▶ DATA:
+ + + +

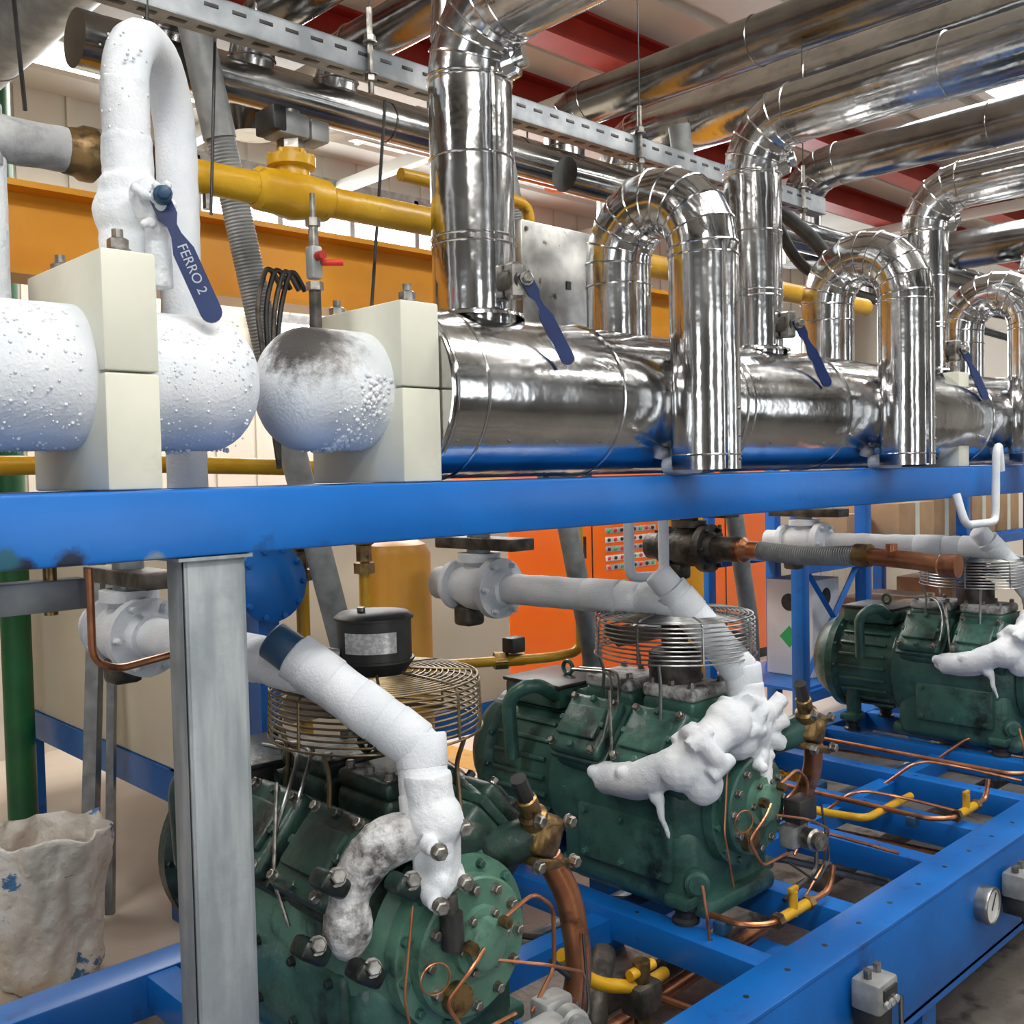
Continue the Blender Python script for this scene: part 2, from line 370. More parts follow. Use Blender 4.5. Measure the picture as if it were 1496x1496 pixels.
def droplets(b, x0, x1, R, n, mat, amin=0, amax=360, r0=.0012, r1=.0032):
    for i in range(n):
        x = random.uniform(x0, x1); a = math.radians(random.uniform(amin, amax)); r = random.uniform(r0, r1)
        b.sph((x, HY + R * math.cos(a), HZ + R * math.sin(a)), r, mat, seg=8)
b = B(); pr = [(-1.2 + .02 * i, .108) for i in range(101)]
pr += [(.80 + .075 * math.sin(t), .108 * math.cos(t) if t < 1.56 else 0) for t in [PI / 2 * i / 12 for i in range(1, 13)]]
b.lathe((0, HY, HZ), (1, 0, 0), pr, frost, 64, jit=.001, js=30)
droplets(b, .1, .57, .108, 700, frost, 110, 330); droplets(b, .67, .83, .107, 300, frost, 110, 330)
for i in range(26):
    a = random.uniform(258, 285); b.sph((random.uniform(.3, .84), HY + .107 * math.cos(math.radians(a)), HZ + .107 * math.sin(math.radians(a))), random.uniform(.003, .006), frost, (1, 1, 1.3), seg=8)
b.done("frosted_header_pipe", 60)
b = B()
pr = [(.985 - .08 * math.sin(t), .108 * math.cos(t) if t < 1.56 else 0) for t in [PI / 2 * i / 14 for i in range(14, -1, -1)]] + [(.985 + .012 * i, .108) for i in range(1, 12)]
b.lathe((0, HY, HZ), (1, 0, 0), pr, frostd, 64, jit=.001, js=30)
droplets(b, .99, 1.09, .1075, 160, frostd, 190, 330, .0012, .003)
for i in range(170):
    a = random.uniform(170, 275); b.sph((1.035 - (a - 225) * .0006 + random.gauss(0, .012), HY + .107 * math.cos(math.radians(a)), HZ + .107 * math.sin(math.radians(a))), random.uniform(.0025, .006), frostd, seg=8)
b.done("frosted_header_end_cap", 60)

def block(x0, x1, top, y0=1.42, y1=1.71):
    b = B(); zb = H - .0125
    b.bx(x0, x1, y0, y1, zb, HZ - .0015, nylon, .004); b.bx(x0, x1, y0, y1, HZ + .0015, top, nylon, .004)
    for yy in (y0 + .035, y1 - .035):
        c = ((x0 + x1) / 2, yy, top)
        b.lathe(c, (0, 0, 1), [(0, .022), (.003, .022)], boltm, 16); b.bolt(V(c) + V((0, 0, .003)), (0, 0, 1), .015, .014); b.cyl(c, V(c) + V((0, 0, .035)), .008, boltm, 10)
    b.done("pipe_support_block")
block(.581, .661, H + .325); block(1.10, 1.186, H + .305); block(3.40, 3.48, H + .30)

# ------------------------------------------------------------------ insulated pipes (lobster-back)
def jacket(b, pts, r, mat, seg=40, beads=True):
    b.tube(pts, r, mat, seg)
    if beads:
        pts = [V(p) for p in pts]
        for i in range(1, len(pts) - 1):
            t = ((pts[i + 1] - pts[i]).normalized() + (pts[i] - pts[i - 1]).normalized()).normalized()
            b.torus(pts[i], t, r + .0005, .0026, mat, 36, 6)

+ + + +

▶ TASK TO COMPLETE:
Write out the data precisely as given, excluding the pictures.

▶ TASK RESULT:
Continue the Blender Python script for this scene: part 2, from line 370. More parts follow. Use Blender 4.5. Measure the picture as if it were 1496x1496 pixels.
def droplets(b, x0, x1, R, n, mat, amin=0, amax=360, r0=.0012, r1=.0032):
    for i in range(n):
        x = random.uniform(x0, x1); a = math.radians(random.uniform(amin, amax)); r = random.uniform(r0, r1)
        b.sph((x, HY + R * math.cos(a), HZ + R * math.sin(a)), r, mat, seg=8)
b = B(); pr = [(-1.2 + .02 * i, .108) for i in range(101)]
pr += [(.80 + .075 * math.sin(t), .108 * math.cos(t) if t < 1.56 else 0) for t in [PI / 2 * i / 12 for i in range(1, 13)]]
b.lathe((0, HY, HZ), (1, 0, 0), pr, frost, 64, jit=.001, js=30)
droplets(b, .1, .57, .108, 700, frost, 110, 330); droplets(b, .67, .83, .107, 300, frost, 110, 330)
for i in range(26):
    a = random.uniform(258, 285); b.sph((random.uniform(.3, .84), HY + .107 * math.cos(math.radians(a)), HZ + .107 * math.sin(math.radians(a))), random.uniform(.003, .006), frost, (1, 1, 1.3), seg=8)
b.done("frosted_header_pipe", 60)
b = B()
pr = [(.985 - .08 * math.sin(t), .108 * math.cos(t) if t < 1.56 else 0) for t in [PI / 2 * i / 14 for i in range(14, -1, -1)]] + [(.985 + .012 * i, .108) for i in range(1, 12)]
b.lathe((0, HY, HZ), (1, 0, 0), pr, frostd, 64, jit=.001, js=30)
droplets(b, .99, 1.09, .1075, 160, frostd, 190, 330, .0012, .003)
for i in range(170):
    a = random.uniform(170, 275); b.sph((1.035 - (a - 225) * .0006 + random.gauss(0, .012), HY + .107 * math.cos(math.radians(a)), HZ + .107 * math.sin(math.radians(a))), random.uniform(.0025, .006), frostd, seg=8)
b.done("frosted_header_end_cap", 60)

def block(x0, x1, top, y0=1.42, y1=1.71):
    b = B(); zb = H - .0125
    b.bx(x0, x1, y0, y1, zb, HZ - .0015, nylon, .004); b.bx(x0, x1, y0, y1, HZ + .0015, top, nylon, .004)
    for yy in (y0 + .035, y1 - .035):
        c = ((x0 + x1) / 2, yy, top)
        b.lathe(c, (0, 0, 1), [(0, .022), (.003, .022)], boltm, 16); b.bolt(V(c) + V((0, 0, .003)), (0, 0, 1), .015, .014); b.cyl(c, V(c) + V((0, 0, .035)), .008, boltm, 10)
    b.done("pipe_support_block")
block(.581, .661, H + .325); block(1.10, 1.186, H + .305); block(3.40, 3.48, H + .30)

# ------------------------------------------------------------------ insulated pipes (lobster-back)
def jacket(b, pts, r, mat, seg=40, beads=True):
    b.tube(pts, r, mat, seg)
    if beads:
        pts = [V(p) for p in pts]
        for i in range(1, len(pts) - 1):
            t = ((pts[i + 1] - pts[i]).normalized() + (pts[i] - pts[i - 1]).normalized()).normalized()
            b.torus(pts[i], t, r + .0005, .0026, mat, 36, 6)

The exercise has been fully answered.